● **Brief**
Lines containing the word "picture" need to be counted. Please reply with how many there are, and nothing else.

● **Data section**

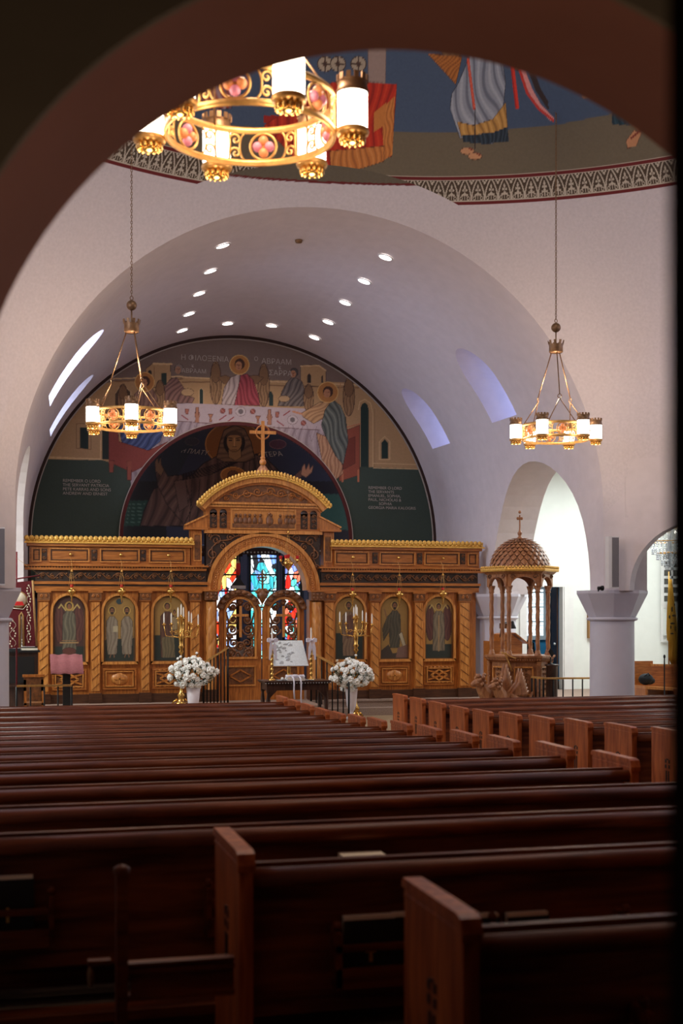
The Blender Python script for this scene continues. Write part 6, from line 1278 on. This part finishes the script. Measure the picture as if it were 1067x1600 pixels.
# winged carved griffins at the foot
def griffin(px_, Y, s, label):
    x = XA(px_, Y); t = thing('griffin_carving', label, 'statue', (x, Y, zf), 'winged griffin carvings below the pulpit'); W = M_WALN; B = Vector((x, Y, zf))
    bm_ = bpy.data.meshes.new('body'); V = [(0, 0, .14), (-.16, -.02, .18), (-.26, -.04, .30), (-.30, -.05, .42), (-.38, -.06, .40), (-.45, -.06, .36), (.16, .02, .14), (-.14, -.13, .08), (-.24, -.15, .02), (-.14, .10, .08), (-.24, .12, .02), (.18, -.12, .07), (.06, -.14, .02), (.28, .0, .16), (.36, .03, .30)]
    E = [(0, 1), (1, 2), (2, 3), (3, 4), (4, 5), (0, 6), (1, 7), (7, 8), (1, 9), (9, 10), (6, 11), (11, 12), (6, 13), (13, 14)]
    Rr = [.12, .13, .10, .10, .06, .03, .12, .055, .045, .055, .045, .07, .045, .03, .018]
    bm_.from_pydata([tuple(Vector(v)*s) for v in V], E, []); bm_.materials.append(W); o = bpy.data.objects.new('body', bm_); COL.objects.link(o); o.parent = t; o['org'] = t['org']
    md = o.modifiers.new('skin', 'SKIN'); sv = bm_.skin_vertices[0].data
    for i, r in enumerate(Rr): sv[i].radius = (r*s, r*s)
    sv[0].use_root = True; o.modifiers.new('sub', 'SUBSURF').levels = 1; o.modifiers[-1].render_levels = 1
    for q in (-1, 1):
        m = MB()
        for i in range(7):
            f_ = i/6; a0 = Vector((-.10+.05*f_, q*.07, .20+.05*f_))*s; tip = Vector((.12+.22*f_*.6, q*(.06), .68-.36*f_))*s; mid = a0.lerp(tip, .55)+Vector((.08, 0, -.02))*s
            m.tube([B+a0, B+mid, B+tip], .04*s, W, 6, rs=[.035*s, .045*s, .012*s])
        m.build('wing', t)
    m = MB(); 
    for i in range(14): a = i*2.4; m.ball(B+Vector((-.29+.06*math.cos(a), -.05+.08*math.sin(a), .36+.012*i))*s, .035*s, W, 6, 4)
    m.ball(B+Vector((-.33, -.11, .50))*s, .03*s, W, 6, 4, (.6, .6, 1.6)); m.ball(B+Vector((-.33, .01, .50))*s, .03*s, W, 6, 4, (.6, .6, 1.6)); m.build('mane', t)
griffin(777, 20.62, 1.12, 'left winged griffin carving crouching at the pulpit foot'); griffin(801, 20.33, 1.02, 'right winged griffin carving crouching against the pulpit drum')
# reading desk with black lamp behind the pulpit
Y = 22.4; t = thing('reading_desk', 'plain brown reading desk with sloping top seen through the pulpit', 'desk', (XA(795, Y), Y, .5)); pts = [(769, 1090), (769, 1002), (781, 1002), (782, 991), (797, 989), (816, 1004), (816, 1090)]
m = MB(); m.prism([(XA(u, Y), max(.5, ZA(u, v, Y))) for u, v in pts], .45, M_OAKH, lambda a, b, t_: (a, Y+t_, b)); m.build('case', t); m = MB(); m.bar(PY(797, 989, Y+.2), PY(817, 1005, Y+.2), .5, .02, M_OAK); m.build('slope_top', t)
Y = 22.3; t = thing('desk_lamp', 'black conical desk lamp on the reading desk behind the pulpit', 'lamp', tuple(PY(781, 992, Y))); m = MB(); c = PY(801, 978, Y); m.lathe([(.012, .09), (.025, .07), (.035, .03), (.06, -.03), (.062, -.05)], c, M_BLACK, 16); m.build('shade', t)
m = MB(); m.tube([PY(781, 996, Y), PY(783, 978, Y), PY(788, 973, Y), PY(796, 972, Y), PY(801, 971, Y)], .009, M_BLACK, 6); m.build('arm', t)
m = MB(); a, b = PY(783, 974, Y), PY(796, 982, Y); m.box(a[0], b[0], Y+.05, Y+.09, b[2], a[2], M_CARVE); m.build('wooden_plate', label='small brown plate behind the black desk lamp', category='plate', org=tuple(a))
Y = 20.75; p = PY(862, 1038, Y); t = thing('phone_stand', 'dark round pedestal stand with small handset before the pulpit', 'stand', (p[0], Y, .5)); m = MB(); m.lathe([(.11, .5), (.10, .56), (.095, p[2]-.04), (.12, p[2]-.02), (.12, p[2]), (.0, p[2])], (p[0], Y, 0), M_DWOOD, 20); m.build('pedestal', t)
m = MB(); m.lathe([(.05, 0), (.045, .015), (.012, .02), (.012, .12)], (p[0]-.02, Y, p[2]), M_BLACK, 12); m.obox((p[0]-.01, Y, p[2]+.2), (.02, 0, .03), (0, .012, 0), (-.03, 0, .05), M_BLACK); m.build('handset', t)
# ---- vestry door and room behind
Y = 25.6; xa, xb = XA(822, Y), XA(878, Y); zt_ = ZA(850, 917, Y); xe = XA(895, Y); zc_ = ZA(885, 912, Y)
m = MB(); m.box(xb, xe, Y-.04, Y, .5, zc_, M_WHITE); m.box(xb+.03, xb+.05, Y-.06, Y, .5, zt_, M_WHITE); m.box(xa-.15, xa, Y-.04, Y, .5, zc_, M_WHITE); m.box(xa, xb, Y-.04, Y, zt_, zc_, M_WHITE); st(m.build('trim_7'))
m = MB(); m.obox((xb-.03, Y+.30, (zt_+.5)/2), (.02, 0, 0), (.0, .14, 0), (0, 0, (zt_-.5)/2), M_DWOOD); dd = st(m.build('door_2')); m = MB(); m.ball((xb-.08, Y+.2, 1.45), .03, M_SILV, 8, 6); m.build('door_knob', dd)
m = MB(); yb = 28.7; m.box(4.9, 9.6, yb, yb+.05, .3, 3.4, M_CYAN); m.box(4.85, 4.9, Y+.15, yb, .3, 3.4, M_CYAN); m.box(9.5, 9.6, Y+.15, yb, .3, 3.4, M_CYAN); m.box(4.9, 9.6, Y+.15, yb, 3.35, 3.4, M_WHITE); st(m.build('wall_vestry'))
m = MB(); m.box(4.9, 9.6, Y, yb, .4, .5, M_FLOOR2); st(m.build('floor'))
a, b = XA(822, yb-.03), XA(848.5, yb-.03); z0, z1 = ZA(840, 995, yb), ZA(840, 921, yb); m = MB(); m.box(a, b, yb-.03, yb-.02, z0, z1, M_BLIND); wv = st(m.build('window_8')); m = MB()
for k in range(13): zz = z0+(z1-z0)*k/13; m.box(a, b, yb-.05, yb-.035, zz, zz+(.012 if k % 4 else .03), M_WHITE)
m.build('blind_slat', wv); m = MB(); frame(m, a-.07, b+.07, z0-.07, z1+.07, yb-.0, .07, .06, M_WHITE); m.build('window_frame', wv)
Yc_ = 27.6; t = thing('office_chair', 'black office chair in the blue vestry seen through the pulpit', 'chair', (XA(829, Yc_), Yc_, .5)); x = XA(829, Yc_); m = MB(); zz = ZA(829, 1001, Yc_); m.prism([(x-.17, 1.0), (x+.13, 1.0), (x+.09, zz-.06), (x+.02, zz), (x-.14, zz), (x-.19, zz-.1)], .08, M_BLACK, lambda a, b, t_: (a, Yc_+t_, b)); m.build('backrest', t)
m = MB(); m.box(x-.2, x+.2, Yc_-.4, Yc_, .92, .98, M_BLACK); m.build('seat', t); m = MB(); m.lathe([(.25, .5), (.25, .54), (.03, .6), (.03, .92)], (x, Yc_-.2, 0), M_BLACK, 10); m.build('base', t)
x = XA(866, 26.6); m = MB(); m.box(x-.10, x+.07, 26.55, 26.75, .5, 2.6, M_BLACK); cb_ = m.build('coat_rack', label='tall dark rack with a blue glint inside the vestry doorway', category='rack', org=(x, 26.6, .5))
m = MB(); m.tube([(x-.0, 26.53, 1.2), (x+.01, 26.52, 1.8), (x, 26.53, 2.4)], .012, M_BLIND, 5); m.build('bright_edge', cb_)
Y = 25.55; a, b = XA(918.5, Y), XA(932, Y); z0, z1 = ZA(920, 997, Y), ZA(920, 946, Y); t = thing('picture_frame', 'narrow gilt framed picture on the white wall left of the right column', 'picture', (a, Y, z0)); m = MB(); frame(m, a, b, z0, z1, Y+.05, .06, .09, M_TAN); m.build('frame', t); m = MB(); m.box(a+.05, b-.05, Y-.02, Y, z0+.05, z1-.05, M_CREAM); m.build('picture', t)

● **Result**
2